Monday, April 22, 2019

GLAD TIDINGS


 Happy Spring Rebirth to all, whether you celebrate Easter, Passover, or the pagan fertility goddess Eostara!

This is how James Aschbacher and I spent every Easter Sunday for the 10 years he was painting murals with the 4th and 5th-graders at elementary schools across the county.


While they were off home for the holiday weekend, hunting for eggs and going into sugar shock, we were in the schoolyard, prepping the wall and transferring the kids’ designs to be ready for them to start painting as soon as they came back.

This was his very first school mural, Bay View Elementary, at Bay and Mission, in the Spring of 2005.

Here’s how it worked. First, he visited the classrooms and got each student to make a drawing in keeping with the theme (in this case, the ocean).


Then he stretched a long roll of paper across our floor at home and arranged their drawings into a composition. Over the holiday weekend, armed with carbon paper and markers, he and I would trace those images onto the school wall he had prepped with his spray-painted background.

Then, over the next two or three weeks, the kids came out of class, two at a time, to paint their images.


James centered this particular mural with his image of dolphins circling the sun. But all other creatures in the mural were dreamed up and painted by the kids themselves — and James always loved to see what they came up with!

They got to choose their own colors to paint with, too, and in the pic of the finished mural (with my Art Boy standing proudly beside it), you can see they mostly favored bright, neon hues. Which really makes the mural stand out at that busy intersection!

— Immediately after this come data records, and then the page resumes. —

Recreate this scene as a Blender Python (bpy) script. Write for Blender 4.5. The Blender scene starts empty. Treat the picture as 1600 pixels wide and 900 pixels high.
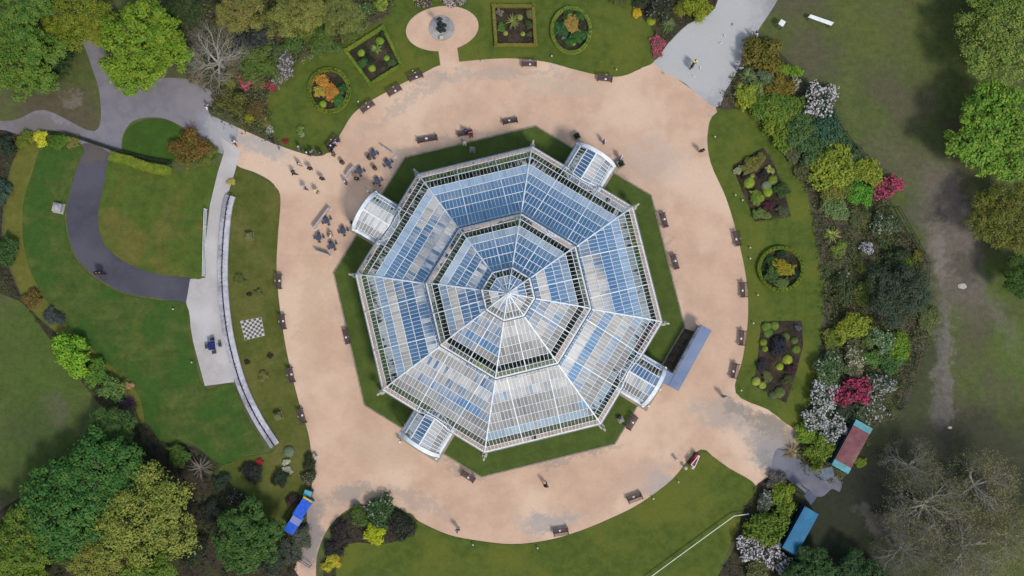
import bpy, bmesh, math, random
import numpy as np
from mathutils import Vector, Matrix
from mathutils.geometry import tessellate_polygon
C = bpy.context.scene.collection
SC = bpy.context.scene
rnd = random.Random(7)
# ------------------------------------------------------------------ camera
FPX, HC, TILT = 1170.0, 90.0, math.radians(2.7)
cam = bpy.data.cameras.new('camera'); camo = bpy.data.objects.new('camera', cam); C.objects.link(camo)
cam.sensor_width = 36; cam.lens = FPX/1600*36; cam.clip_end = 3000; cam.clip_start = 1
camo.location = (0, 0, HC); camo.rotation_euler = (TILT, 0, 0); SC.camera = camo
SC.render.resolution_x = 1024; SC.render.resolution_y = 576
# ------------------------------------------------------------------ light
SUN_AZ = math.atan2(-0.80, 0.60)          # where the sun stands (lower right of the plan)
SUN_EL = math.radians(50)
sd = Vector((math.cos(SUN_AZ)*math.cos(SUN_EL), math.sin(SUN_AZ)*math.cos(SUN_EL), math.sin(SUN_EL)))
sl = bpy.data.lights.new('sun', 'SUN'); sl.energy = 2.9; sl.angle = math.radians(10); sl.color = (1, .95, .88)
so = bpy.data.objects.new('sun', sl); C.objects.link(so); so.rotation_euler = (-sd).to_track_quat('-Z', 'Y').to_euler()
w = bpy.data.worlds.new("World"); SC.world = w; w.use_nodes = True
nt = w.node_tree; nt.nodes.clear()
out = nt.nodes.new('ShaderNodeOutputWorld'); bg = nt.nodes.new('ShaderNodeBackground')
sky = nt.nodes.new('ShaderNodeTexSky'); sky.sky_type = 'NISHITA'; sky.sun_disc = False
sky.sun_elevation = SUN_EL; sky.sun_rotation = math.atan2(sd.x, sd.y); sky.dust_density = .3; sky.ozone_density = 3
tc = nt.nodes.new('ShaderNodeTexCoord')
mp = nt.nodes.new('ShaderNodeMapping'); mp.inputs['Scale'].default_value = (1, 1, 1.5); mp.inputs['Location'].default_value = (3.1, 1.7, .4)
nz = nt.nodes.new('ShaderNodeTexNoise'); nz.inputs['Scale'].default_value = 4.0; nz.inputs['Detail'].default_value = 7; nz.inputs['Roughness'].default_value = .55
SKYOFF = .12
mr = nt.nodes.new('ShaderNodeMapRange'); mr.interpolation_type = 'SMOOTHSTEP'
mr.inputs[1].default_value = .485; mr.inputs[2].default_value = .575
mx = nt.nodes.new('ShaderNodeMix'); mx.data_type = 'RGBA'
mx.inputs[7].default_value = (8.6, 8.7, 9.0, 1)
L = nt.links.new
spy = nt.nodes.new('ShaderNodeSeparateXYZ'); L(tc.outputs['Generated'], spy.inputs[0])
mad2 = nt.nodes.new('ShaderNodeMath'); mad2.operation = 'MULTIPLY_ADD'; L(spy.outputs[1], mad2.inputs[0]); mad2.inputs[1].default_value = -SKYOFF
L(tc.outputs['Generated'], mp.inputs[0]); L(mp.outputs[0], nz.inputs['Vector']); L(nz.outputs['Fac'], mad2.inputs[2]); L(mad2.outputs[0], mr.inputs[0])
sep = nt.nodes.new('ShaderNodeSeparateXYZ'); L(tc.outputs['Generated'], sep.inputs[0])
hz = nt.nodes.new('ShaderNodeMapRange'); L(sep.outputs[2], hz.inputs[0]); hz.inputs[1].default_value = .05; hz.inputs[2].default_value = .5; hz.inputs[3].default_value = 1; hz.inputs[4].default_value = 0
mxm = nt.nodes.new('ShaderNodeMath'); mxm.operation = 'MAXIMUM'; L(mr.outputs[0], mxm.inputs[0]); L(hz.outputs[0], mxm.inputs[1])
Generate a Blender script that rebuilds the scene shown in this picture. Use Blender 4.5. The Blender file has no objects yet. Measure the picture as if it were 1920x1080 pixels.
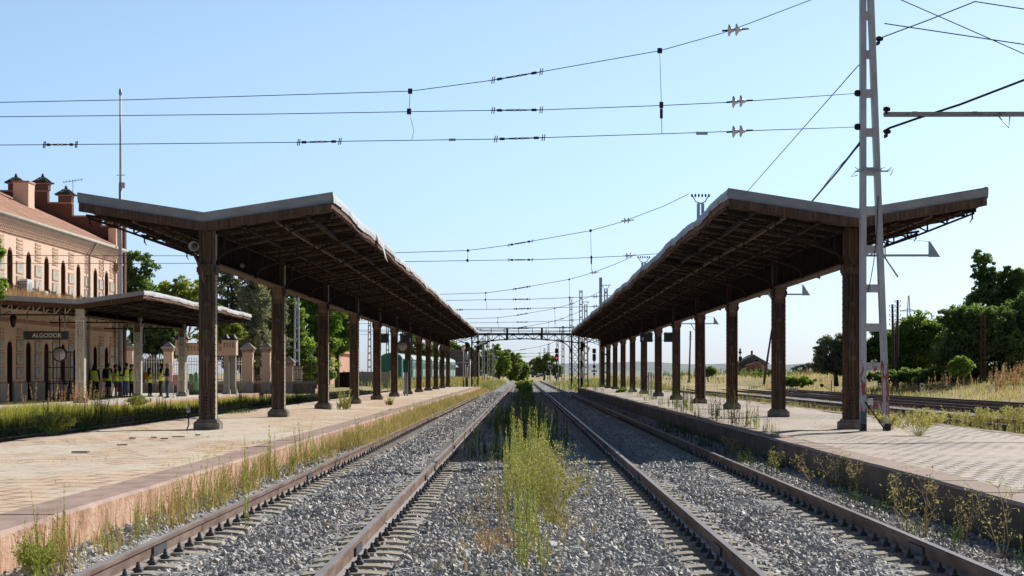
import bpy, bmesh, math, random
import numpy as np
from mathutils import Vector, Matrix, Quaternion
R = random.Random(7)
rng = np.random.default_rng(11)
PI = math.pi
sc = bpy.context.scene
COL = sc.collection
F = 3733.0            # focal length in photo pixels (70 mm on a 36 mm sensor)
CZ = 1.6              # camera height above the ballast
ZP = 0.40             # platform height


def W(px, py, D):     # a measured point of the photo at depth D
    return ((px - 982) * D / F, D, CZ + (701 - py) * D / F)


def G(px, py, z=0.0):  # a measured point standing on the level z
    D = (CZ - z) * F / (py - 701)
    return ((px - 982) * D / F, D, z)


# ------------------------------------------------------------------ materials
def new_mat(name):
    m = bpy.data.materials.new(name)
    m.use_nodes = True
    nt = m.node_tree
    return m, nt, nt.nodes['Principled BSDF']


def N(nt, typ, **kw):
    n = nt.nodes.new(typ)
    for k, v in kw.items():
        if k in n.inputs.keys():
            n.inputs[k].default_value = v
        else:
            setattr(n, k, v)
    return n


def ramp(nt, src, stops):
    r = nt.nodes.new('ShaderNodeValToRGB')
    e = r.color_ramp.elements
    while len(e) < len(stops):
        e.new(0.5)
    for i, (p, c) in enumerate(stops):
        e[i].position = p
        e[i].color = (c[0], c[1], c[2], 1)
    nt.links.new(src, r.inputs[0])
    return r.outputs[0]


def coords(nt, scale=(1, 1, 1)):
    tc = nt.nodes.new('ShaderNodeTexCoord')
    mp = nt.nodes.new('ShaderNodeMapping')
    mp.inputs['Scale'].default_value = scale
    nt.links.new(tc.outputs['Object'], mp.inputs[0])
    return mp.outputs[0]


def mixc(nt, fac, a, b, mode='MIX'):
    m = nt.nodes.new('ShaderNodeMix')
    m.data_type = 'RGBA'
    m.blend_type = mode
    for sock, v in ((m.inputs[0], fac), (m.inputs[6], a), (m.inputs[7], b)):
        if isinstance(v, (int, float)):
            sock.default_value = v
        elif isinstance(v, tuple):
            sock.default_value = (v[0], v[1], v[2], 1)
        else:
            nt.links.new(v, sock)
    return m.outputs[2]


def noise(nt, co, scale, detail=5, rough=0.6):
    n = N(nt, 'ShaderNodeTexNoise', Scale=scale, Detail=detail, Roughness=rough)
    nt.links.new(co, n.inputs['Vector'])
    return n.outputs['Fac']


def bump(nt, bsdf, h, strength=0.4, dist=0.02):
    b = N(nt, 'ShaderNodeBump', Strength=strength, Distance=dist)
    nt.links.new(h, b.inputs['Height'])
    nt.links.new(b.outputs[0], bsdf.inputs['Normal'])


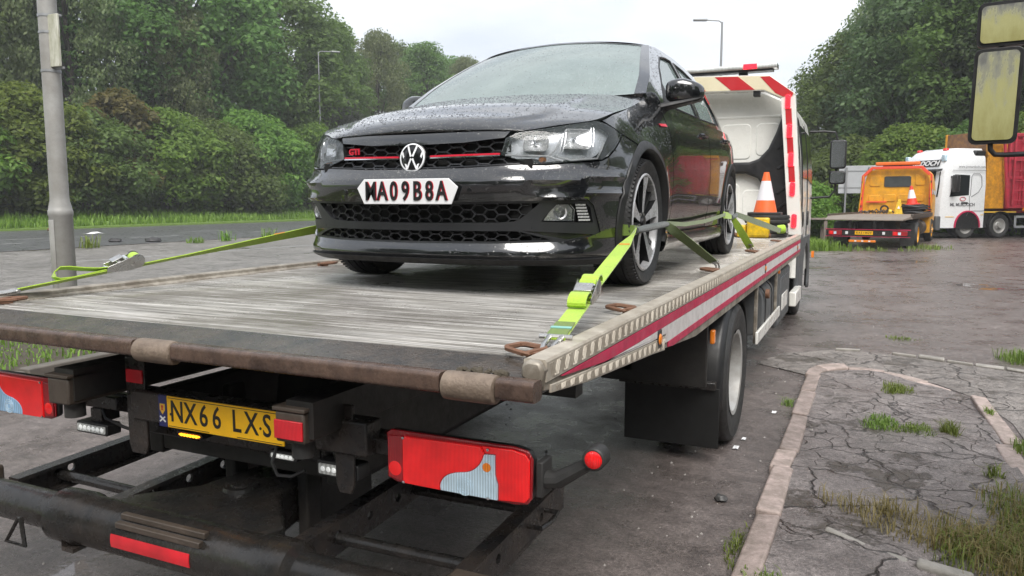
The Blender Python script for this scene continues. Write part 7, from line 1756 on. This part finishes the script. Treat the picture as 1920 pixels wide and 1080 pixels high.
# ---- wing mirrors of a lorry parked just outside the right edge
WM = thing('parked_lorry', 'black wing mirrors with green algae hanging at the top right corner', 'lorry', (1.9,3.2,0))
lb2('cab_body', 'plastic_grey', WM, (1.35,3.4,1.2,3.5,.75,2.9), bev=.08); lb2('door_window', 'cab_glass', WM, (1.335,1.352,2.0,3.2,1.7,2.5), bev=.01)
for y in (2.35,): truck_wheel(WM, 1.6, y, .45, -1)
md_ = Vector((.159,1,0)).normalized(); sd3 = Vector((1,-.159,0)).normalized()
def facep(c, p, q, h=0.): return Vector(c)+sd3*p+Vector((0,0,q))+md_*h
mb = MB(); mb.tube([(.470,3.90,1.80),(.472,3.90,1.772),(.49,3.905,1.752),(.53,3.905,1.75),(.75,3.8,1.75),(1.36,3.3,1.80)], .011, 10); ar = mb.build('mirror_arm', 'plastic_black', WM)
mb = MB(); mb.tube([(.49,3.95,2.19),(.50,3.95,2.22),(.60,3.94,2.42),(.9,3.7,2.5),(1.36,3.3,2.5)], .011, 10); mb.build('mirror_arm', 'plastic_black', WM)
for c_, w_, h_, cant in (((.475,3.88,1.997),.180,.400,.010), ((.510,3.90,2.30),.235,.185,.0)):
    P_ = [facep(c_, p-cant*(q/.2)*-.35, q) for p, q in rrect(w_, h_, .028)]
    mb = MB(); n_ = len(P_); mb.add(P_+[p+md_*.05 for p in P_]+[Vector(c_)+(p-Vector(c_))*.55+md_*.10 for p in P_], [(i,(i+1)%n_,n_+(i+1)%n_,n_+i) for i in range(n_)]+[(n_+i,n_+(i+1)%n_,2*n_+(i+1)%n_,2*n_+i) for i in range(n_)]+[tuple(range(2*n_,3*n_)), tuple(range(n_))[::-1]]); mh = mb.build('mirror_head', 'plastic_black', WM, bev=.006)
    mb = MB(); mb.add([facep(c_, p-cant*(q/.2)*-.35, q, -.0065) for p, q in rrect(w_-.03, h_-.03, .02)], [tuple(range(20))]); mb.build('mirror_glass', 'mirror_algae', mh, smooth=0, fix=False)

# ---- rainy mist: even thin air round the whole scene
hz_ = MB(); hz_.box(-235, 175, -135, 415, -1.2, 46); hzo = hz_.build('haze', [], smooth=0)
m_ = bpy.data.materials.new('haze_air'); m_.use_nodes = True; t_ = m_.node_tree; t_.nodes.remove(t_.nodes['Principled BSDF'])
pv_ = t_.nodes.new('ShaderNodeVolumePrincipled'); pv_.inputs['Color'].default_value = (.95,.97,1,1); pv_.inputs['Density'].default_value = .0009
t_.links.new(pv_.outputs[0], t_.nodes['Material Output'].inputs['Volume']); hzo.data.materials.append(m_); tag(hzo, 'thin grey rain mist in the air over the whole yard', 'haze', kind='stuff')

The kids also got to "sign" their work. See those hand prints all around the border? Instead of the usual runic glyphs James carved around the borders of his smaller paintings, he let every participating student slather the color of their choice across their palms and slap their hand print up on the wall!

This not only created a festive border, it allowed the kids to, literally, leave their mark on the school. It was their favorite part of the process!

So no baskets of chocolate bunnies for us, all those years. But, boy, was it worth it!